Ronnie MacLennan Baird 30 July 2014 at 1:14 pm

An illustration of the techniques deployed to ensure that there is always exactly enough news every day to fill the newspaper!

Russ J Graham 30 July 2014 at 1:34 pm

“All the news, printed to fit”

Alan Keeling 12 August 2014 at 8:37 pm

Living in ITVs Midlands region, we lost the great & varied weekend schedules from ABC TV, instead Midland viewers had to endure ATVs rather dull, unexciting programme schedules. It really was a disappointing “Goodbye to ABC”.

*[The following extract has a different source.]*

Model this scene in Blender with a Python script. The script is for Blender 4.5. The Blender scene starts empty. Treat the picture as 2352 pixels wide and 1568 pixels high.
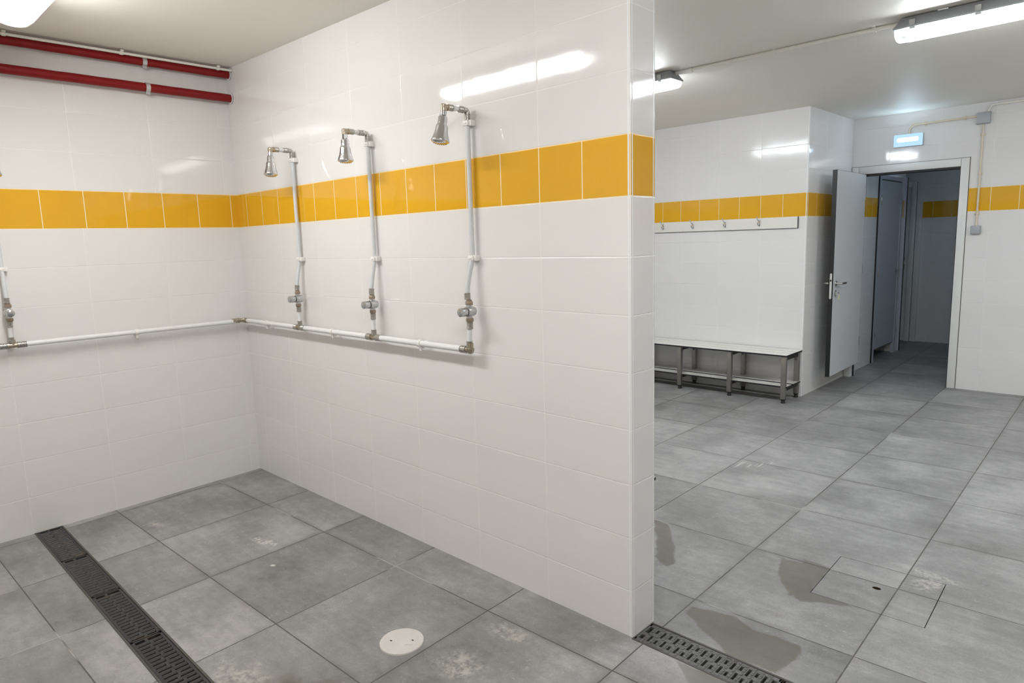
import bpy, bmesh, math, random
from mathutils import Vector, Matrix, geometry
random.seed(7)
S = bpy.context.scene
COL = S.collection
PI = math.pi

# ------------------------------------------------------------------ measured layout (metres)
ROW = 0.2              # wall tile row height, rows at multiples of it
YP = 0.1995            # yellow tile pitch
PX, PT = 2.927, 0.1457  # free-standing shower wall: length along +X, thickness along +Y
CZ = 2.505             # ceiling of the changing room
FLZ = 0.022            # floor level
YB, XS, YD = 4.05, 2.0, 5.154     # bench wall, side wall, doorway wall
YC = 7.92              # end of the corridor
TO = (0.6343, -0.26605); TA = (0.58635, 0.01637); TB = (-0.01016, 0.58344)   # floor tile lattice


def fz(y):
    return FLZ + 0.017 * max(min(y, 0.0), -1.3)


def cz(x, y):
    a = min(1, max(0, (2.6 - x) / 2.6)); b = min(1, max(0, (0.14 - y) / 0.14))
    return CZ + 0.042 * a * b


# ------------------------------------------------------------------ node helpers
class NT:
    def __init__(s, name):
        s.m = bpy.data.materials.new(name); s.m.use_nodes = True
        s.t = s.m.node_tree; s.t.nodes.clear()
        s.out = s.n('ShaderNodeOutputMaterial')

    def n(s, typ, **kw):
        nd = s.t.nodes.new(typ)
        for k, v in kw.items(): setattr(nd, k, v)
        return nd

    def l(s, a, b): s.t.links.new(a, b)

    def put(s, sock, v):
        if isinstance(v, bpy.types.NodeSocket): s.l(v, sock)
        elif v is not None: sock.default_value = v

    def M(s, op, a, b=None, c=None, clamp=False):
        nd = s.n('ShaderNodeMath', operation=op); nd.use_clamp = clamp
        s.put(nd.inputs[0], a)
        if b is not None: s.put(nd.inputs[1], b)
        if c is not None: s.put(nd.inputs[2], c)
        return nd.outputs[0]

    def smooth(s, v, a, b, lo=0.0, hi=1.0):
        nd = s.n('ShaderNodeMapRange', interpolation_type='SMOOTHSTEP')
        s.put(nd.inputs[0], v); s.put(nd.inputs[1], a); s.put(nd.inputs[2], b)
        s.put(nd.inputs[3], lo); s.put(nd.inputs[4], hi)
        return nd.outputs[0]

    def mix(s, f, a, b, mode='MIX'):
        nd = s.n('ShaderNodeMix', data_type='RGBA', blend_type=mode)
        s.put(nd.inputs[0], f)
        s.put(nd.inputs[6], a if isinstance(a, bpy.types.NodeSocket) else (*a, 1))
        s.put(nd.inputs[7], b if isinstance(b, bpy.types.NodeSocket) else (*b, 1))
        return nd.outputs[2]

    def mixf(s, f, a, b):
        nd = s.n('ShaderNodeMix', data_type='FLOAT')
        s.put(nd.inputs[0], f); s.put(nd.inputs[2], a); s.put(nd.inputs[3], b)
        return nd.outputs[0]

    def noise(s, vec, scale, detail=2, rough=0.5, dist=0.0):
        nd = s.n('ShaderNodeTexNoise'); s.put(nd.inputs['Vector'], vec)
        nd.inputs['Scale'].default_value = scale; nd.inputs['Detail'].default_value = detail
        nd.inputs['Roughness'].default_value = rough; nd.inputs['Distortion'].default_value = dist
        return nd.outputs[0]

    def pos(s):
        g = s.n('ShaderNodeNewGeometry'); sp = s.n('ShaderNodeSeparateXYZ')
        s.l(g.outputs['Position'], sp.inputs[0])
        return g.outputs['Position'], sp.outputs

    def vec(s, x, y, z=0.0):
        nd = s.n('ShaderNodeCombineXYZ'); s.put(nd.inputs[0], x); s.put(nd.inputs[1], y); s.put(nd.inputs[2], z)
        return nd.outputs[0]

    def bsdf(s, col=None, rough=0.5, metal=0.0, normal=None, spec=0.5, **kw):
        b = s.n('ShaderNodeBsdfPrincipled')
        s.put(b.inputs['Base Color'], col if isinstance(col, bpy.types.NodeSocket) else (*col, 1))
        s.put(b.inputs['Roughness'], rough); s.put(b.inputs['Metallic'], metal)
        s.put(b.inputs['Specular IOR Level'], spec)
        if normal is not None: s.l(normal, b.inputs['Normal'])
        for k, v in kw.items(): s.put(b.inputs[k], v)
        s.l(b.outputs[0], s.out.inputs[0])
        return b

    def bump(s, h, strength=1.0, dist=1.0):
        nd = s.n('ShaderNodeBump'); nd.inputs['Strength'].default_value = strength
        nd.inputs['Distance'].default_value = dist; s.l(h, nd.inputs['Height'])
        return nd.outputs[0]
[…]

Kif Bowden-Smith 12 September 2014 at 12:28 pm

What it does show, as a piece of Daily Mirror feature news, is that it was taken for granted (and was true for the time) that the viewer had some genuine interest in the symbols and logos of broadcasting. The vestigial fifties idea that setting up and using a TV set was a bit of a “hobby” for the man of the house, was still there, surviving from the forties. A later, post modern-irony, more cynical age would soon appear though, in which it was thought that viewers didn’t actually care about this sort of thing, and that homogenisation into a mere “ITV” brand would be better. The symbols would supposedly become less important to the general viewer and would only be loved by “tv nerds”. But not quite yet…

Terry Christie 14 September 2014 at 5:51 pm

March 1968 when The Original ITV Companies with The Big Three,ABC-Rediffusion & T.W.W to be replaced by LWT-Thames,HTV & Yorkshire Television after 13 years on ITV.

Terry Christie,from Sunderland,Tyne & Wear.

David Heathcote 18 September 2014 at 12:24 pm

“Yorkshire TV… abstract letter Y with hints of fleur-de-lys. What a pretty and calming thought…”

Ironic then that, according to others, this ident was the one that provoked terror amongst young, impressionable souls.

Not me, but then I’d been able to watch the first episode of Dr Who from IN FRONT of the lounge settee!

Rob McCaffery 15 November 2018 at 5:18 pm

Few things bewilder me more than the story of those poor souls east of the Pennines being terrified by a piece of graphic art. I thought they were made of sterner stuff over there ;-)

So, is ‘Generation Snowflake’ really a 21st Century phenomenon?